━━━ Information provided ━━━
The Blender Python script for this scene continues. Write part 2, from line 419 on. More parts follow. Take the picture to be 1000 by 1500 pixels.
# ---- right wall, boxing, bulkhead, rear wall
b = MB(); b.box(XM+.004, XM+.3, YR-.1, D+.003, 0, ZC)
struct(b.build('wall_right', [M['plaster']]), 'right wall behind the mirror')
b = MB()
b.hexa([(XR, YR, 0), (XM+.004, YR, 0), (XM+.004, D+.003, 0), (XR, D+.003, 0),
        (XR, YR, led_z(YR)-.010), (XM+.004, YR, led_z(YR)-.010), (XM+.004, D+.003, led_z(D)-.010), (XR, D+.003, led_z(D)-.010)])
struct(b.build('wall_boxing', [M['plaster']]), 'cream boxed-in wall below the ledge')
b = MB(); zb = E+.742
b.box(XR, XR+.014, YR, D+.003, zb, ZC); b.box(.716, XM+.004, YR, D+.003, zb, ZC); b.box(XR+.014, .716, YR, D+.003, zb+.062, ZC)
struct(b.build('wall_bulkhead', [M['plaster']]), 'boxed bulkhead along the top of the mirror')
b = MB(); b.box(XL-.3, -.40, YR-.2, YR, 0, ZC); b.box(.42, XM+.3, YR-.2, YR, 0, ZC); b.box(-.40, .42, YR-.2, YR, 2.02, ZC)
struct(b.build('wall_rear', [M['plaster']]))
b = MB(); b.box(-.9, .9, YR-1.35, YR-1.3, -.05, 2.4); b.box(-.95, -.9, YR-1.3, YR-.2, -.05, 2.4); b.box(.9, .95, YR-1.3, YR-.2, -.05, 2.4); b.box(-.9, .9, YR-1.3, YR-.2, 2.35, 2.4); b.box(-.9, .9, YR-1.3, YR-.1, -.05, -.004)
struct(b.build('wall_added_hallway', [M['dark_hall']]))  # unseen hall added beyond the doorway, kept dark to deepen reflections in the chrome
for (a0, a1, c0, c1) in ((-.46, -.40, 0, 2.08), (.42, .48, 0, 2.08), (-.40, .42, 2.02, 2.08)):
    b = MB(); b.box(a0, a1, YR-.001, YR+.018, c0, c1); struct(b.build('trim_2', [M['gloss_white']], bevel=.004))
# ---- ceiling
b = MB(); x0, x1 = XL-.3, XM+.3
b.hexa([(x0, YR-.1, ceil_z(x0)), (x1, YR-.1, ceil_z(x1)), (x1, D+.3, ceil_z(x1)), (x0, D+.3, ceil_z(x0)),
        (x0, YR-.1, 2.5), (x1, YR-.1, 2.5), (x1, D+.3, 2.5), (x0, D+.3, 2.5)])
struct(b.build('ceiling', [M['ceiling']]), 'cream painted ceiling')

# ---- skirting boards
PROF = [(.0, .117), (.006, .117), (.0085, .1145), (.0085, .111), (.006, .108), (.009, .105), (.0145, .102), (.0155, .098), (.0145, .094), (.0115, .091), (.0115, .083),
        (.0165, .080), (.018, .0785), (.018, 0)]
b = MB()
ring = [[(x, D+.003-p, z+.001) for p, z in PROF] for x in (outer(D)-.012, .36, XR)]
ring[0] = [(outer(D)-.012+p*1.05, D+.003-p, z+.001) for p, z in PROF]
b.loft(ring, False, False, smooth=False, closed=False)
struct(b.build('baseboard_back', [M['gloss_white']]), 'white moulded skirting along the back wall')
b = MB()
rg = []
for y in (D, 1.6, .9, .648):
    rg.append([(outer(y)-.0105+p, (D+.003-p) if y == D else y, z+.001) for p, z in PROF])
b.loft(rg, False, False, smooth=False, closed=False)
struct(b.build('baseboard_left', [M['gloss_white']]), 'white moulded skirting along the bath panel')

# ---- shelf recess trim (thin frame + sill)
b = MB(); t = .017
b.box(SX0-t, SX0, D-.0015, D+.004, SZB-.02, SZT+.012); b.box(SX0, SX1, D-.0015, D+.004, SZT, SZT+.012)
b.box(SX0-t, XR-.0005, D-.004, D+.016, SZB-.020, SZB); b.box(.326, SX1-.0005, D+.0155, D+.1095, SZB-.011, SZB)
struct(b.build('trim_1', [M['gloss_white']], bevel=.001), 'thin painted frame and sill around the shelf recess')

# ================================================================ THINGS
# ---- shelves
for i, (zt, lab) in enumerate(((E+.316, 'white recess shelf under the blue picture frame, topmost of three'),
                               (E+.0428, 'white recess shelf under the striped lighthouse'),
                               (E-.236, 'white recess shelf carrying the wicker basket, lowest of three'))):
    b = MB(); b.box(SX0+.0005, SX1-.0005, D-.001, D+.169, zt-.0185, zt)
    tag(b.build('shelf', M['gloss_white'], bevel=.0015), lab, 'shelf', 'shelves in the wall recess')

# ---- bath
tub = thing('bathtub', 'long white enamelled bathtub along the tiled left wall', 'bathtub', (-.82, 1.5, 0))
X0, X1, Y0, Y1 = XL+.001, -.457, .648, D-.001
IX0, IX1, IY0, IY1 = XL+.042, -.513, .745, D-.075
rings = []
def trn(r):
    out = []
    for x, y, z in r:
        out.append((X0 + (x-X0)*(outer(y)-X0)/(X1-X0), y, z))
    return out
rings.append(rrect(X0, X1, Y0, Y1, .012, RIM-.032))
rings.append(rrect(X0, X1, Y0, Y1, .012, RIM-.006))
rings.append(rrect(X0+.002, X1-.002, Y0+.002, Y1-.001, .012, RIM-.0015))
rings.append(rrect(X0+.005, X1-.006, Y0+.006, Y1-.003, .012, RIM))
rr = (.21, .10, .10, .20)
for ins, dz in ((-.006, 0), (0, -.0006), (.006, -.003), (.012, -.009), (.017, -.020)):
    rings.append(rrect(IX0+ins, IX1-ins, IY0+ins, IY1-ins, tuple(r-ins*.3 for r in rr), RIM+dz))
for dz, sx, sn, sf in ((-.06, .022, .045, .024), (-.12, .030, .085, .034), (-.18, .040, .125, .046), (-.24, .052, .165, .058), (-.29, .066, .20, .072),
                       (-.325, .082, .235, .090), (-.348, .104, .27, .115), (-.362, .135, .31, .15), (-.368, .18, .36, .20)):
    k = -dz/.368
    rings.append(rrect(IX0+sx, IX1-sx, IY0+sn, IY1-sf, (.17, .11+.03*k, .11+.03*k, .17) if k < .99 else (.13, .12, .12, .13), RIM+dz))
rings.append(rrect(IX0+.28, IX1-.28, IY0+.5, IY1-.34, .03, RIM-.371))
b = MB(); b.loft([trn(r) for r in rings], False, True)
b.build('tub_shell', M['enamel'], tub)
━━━
### Task objective
Restate the listing above word for word.

### Reply
The Blender Python script for this scene continues. Write part 2, from line 419 on. More parts follow. Take the picture to be 1000 by 1500 pixels.
# ---- right wall, boxing, bulkhead, rear wall
b = MB(); b.box(XM+.004, XM+.3, YR-.1, D+.003, 0, ZC)
struct(b.build('wall_right', [M['plaster']]), 'right wall behind the mirror')
b = MB()
b.hexa([(XR, YR, 0), (XM+.004, YR, 0), (XM+.004, D+.003, 0), (XR, D+.003, 0),
        (XR, YR, led_z(YR)-.010), (XM+.004, YR, led_z(YR)-.010), (XM+.004, D+.003, led_z(D)-.010), (XR, D+.003, led_z(D)-.010)])
struct(b.build('wall_boxing', [M['plaster']]), 'cream boxed-in wall below the ledge')
b = MB(); zb = E+.742
b.box(XR, XR+.014, YR, D+.003, zb, ZC); b.box(.716, XM+.004, YR, D+.003, zb, ZC); b.box(XR+.014, .716, YR, D+.003, zb+.062, ZC)
struct(b.build('wall_bulkhead', [M['plaster']]), 'boxed bulkhead along the top of the mirror')
b = MB(); b.box(XL-.3, -.40, YR-.2, YR, 0, ZC); b.box(.42, XM+.3, YR-.2, YR, 0, ZC); b.box(-.40, .42, YR-.2, YR, 2.02, ZC)
struct(b.build('wall_rear', [M['plaster']]))
b = MB(); b.box(-.9, .9, YR-1.35, YR-1.3, -.05, 2.4); b.box(-.95, -.9, YR-1.3, YR-.2, -.05, 2.4); b.box(.9, .95, YR-1.3, YR-.2, -.05, 2.4); b.box(-.9, .9, YR-1.3, YR-.2, 2.35, 2.4); b.box(-.9, .9, YR-1.3, YR-.1, -.05, -.004)
struct(b.build('wall_added_hallway', [M['dark_hall']]))  # unseen hall added beyond the doorway, kept dark to deepen reflections in the chrome
for (a0, a1, c0, c1) in ((-.46, -.40, 0, 2.08), (.42, .48, 0, 2.08), (-.40, .42, 2.02, 2.08)):
    b = MB(); b.box(a0, a1, YR-.001, YR+.018, c0, c1); struct(b.build('trim_2', [M['gloss_white']], bevel=.004))
# ---- ceiling
b = MB(); x0, x1 = XL-.3, XM+.3
b.hexa([(x0, YR-.1, ceil_z(x0)), (x1, YR-.1, ceil_z(x1)), (x1, D+.3, ceil_z(x1)), (x0, D+.3, ceil_z(x0)),
        (x0, YR-.1, 2.5), (x1, YR-.1, 2.5), (x1, D+.3, 2.5), (x0, D+.3, 2.5)])
struct(b.build('ceiling', [M['ceiling']]), 'cream painted ceiling')

# ---- skirting boards
PROF = [(.0, .117), (.006, .117), (.0085, .1145), (.0085, .111), (.006, .108), (.009, .105), (.0145, .102), (.0155, .098), (.0145, .094), (.0115, .091), (.0115, .083),
        (.0165, .080), (.018, .0785), (.018, 0)]
b = MB()
ring = [[(x, D+.003-p, z+.001) for p, z in PROF] for x in (outer(D)-.012, .36, XR)]
ring[0] = [(outer(D)-.012+p*1.05, D+.003-p, z+.001) for p, z in PROF]
b.loft(ring, False, False, smooth=False, closed=False)
struct(b.build('baseboard_back', [M['gloss_white']]), 'white moulded skirting along the back wall')
b = MB()
rg = []
for y in (D, 1.6, .9, .648):
    rg.append([(outer(y)-.0105+p, (D+.003-p) if y == D else y, z+.001) for p, z in PROF])
b.loft(rg, False, False, smooth=False, closed=False)
struct(b.build('baseboard_left', [M['gloss_white']]), 'white moulded skirting along the bath panel')

# ---- shelf recess trim (thin frame + sill)
b = MB(); t = .017
b.box(SX0-t, SX0, D-.0015, D+.004, SZB-.02, SZT+.012); b.box(SX0, SX1, D-.0015, D+.004, SZT, SZT+.012)
b.box(SX0-t, XR-.0005, D-.004, D+.016, SZB-.020, SZB); b.box(.326, SX1-.0005, D+.0155, D+.1095, SZB-.011, SZB)
struct(b.build('trim_1', [M['gloss_white']], bevel=.001), 'thin painted frame and sill around the shelf recess')

# ================================================================ THINGS
# ---- shelves
for i, (zt, lab) in enumerate(((E+.316, 'white recess shelf under the blue picture frame, topmost of three'),
                               (E+.0428, 'white recess shelf under the striped lighthouse'),
                               (E-.236, 'white recess shelf carrying the wicker basket, lowest of three'))):
    b = MB(); b.box(SX0+.0005, SX1-.0005, D-.001, D+.169, zt-.0185, zt)
    tag(b.build('shelf', M['gloss_white'], bevel=.0015), lab, 'shelf', 'shelves in the wall recess')

# ---- bath
tub = thing('bathtub', 'long white enamelled bathtub along the tiled left wall', 'bathtub', (-.82, 1.5, 0))
X0, X1, Y0, Y1 = XL+.001, -.457, .648, D-.001
IX0, IX1, IY0, IY1 = XL+.042, -.513, .745, D-.075
rings = []
def trn(r):
    out = []
    for x, y, z in r:
        out.append((X0 + (x-X0)*(outer(y)-X0)/(X1-X0), y, z))
    return out
rings.append(rrect(X0, X1, Y0, Y1, .012, RIM-.032))
rings.append(rrect(X0, X1, Y0, Y1, .012, RIM-.006))
rings.append(rrect(X0+.002, X1-.002, Y0+.002, Y1-.001, .012, RIM-.0015))
rings.append(rrect(X0+.005, X1-.006, Y0+.006, Y1-.003, .012, RIM))
rr = (.21, .10, .10, .20)
for ins, dz in ((-.006, 0), (0, -.0006), (.006, -.003), (.012, -.009), (.017, -.020)):
    rings.append(rrect(IX0+ins, IX1-ins, IY0+ins, IY1-ins, tuple(r-ins*.3 for r in rr), RIM+dz))
for dz, sx, sn, sf in ((-.06, .022, .045, .024), (-.12, .030, .085, .034), (-.18, .040, .125, .046), (-.24, .052, .165, .058), (-.29, .066, .20, .072),
                       (-.325, .082, .235, .090), (-.348, .104, .27, .115), (-.362, .135, .31, .15), (-.368, .18, .36, .20)):
    k = -dz/.368
    rings.append(rrect(IX0+sx, IX1-sx, IY0+sn, IY1-sf, (.17, .11+.03*k, .11+.03*k, .17) if k < .99 else (.13, .12, .12, .13), RIM+dz))
rings.append(rrect(IX0+.28, IX1-.28, IY0+.5, IY1-.34, .03, RIM-.371))
b = MB(); b.loft([trn(r) for r in rings], False, True)
b.build('tub_shell', M['enamel'], tub)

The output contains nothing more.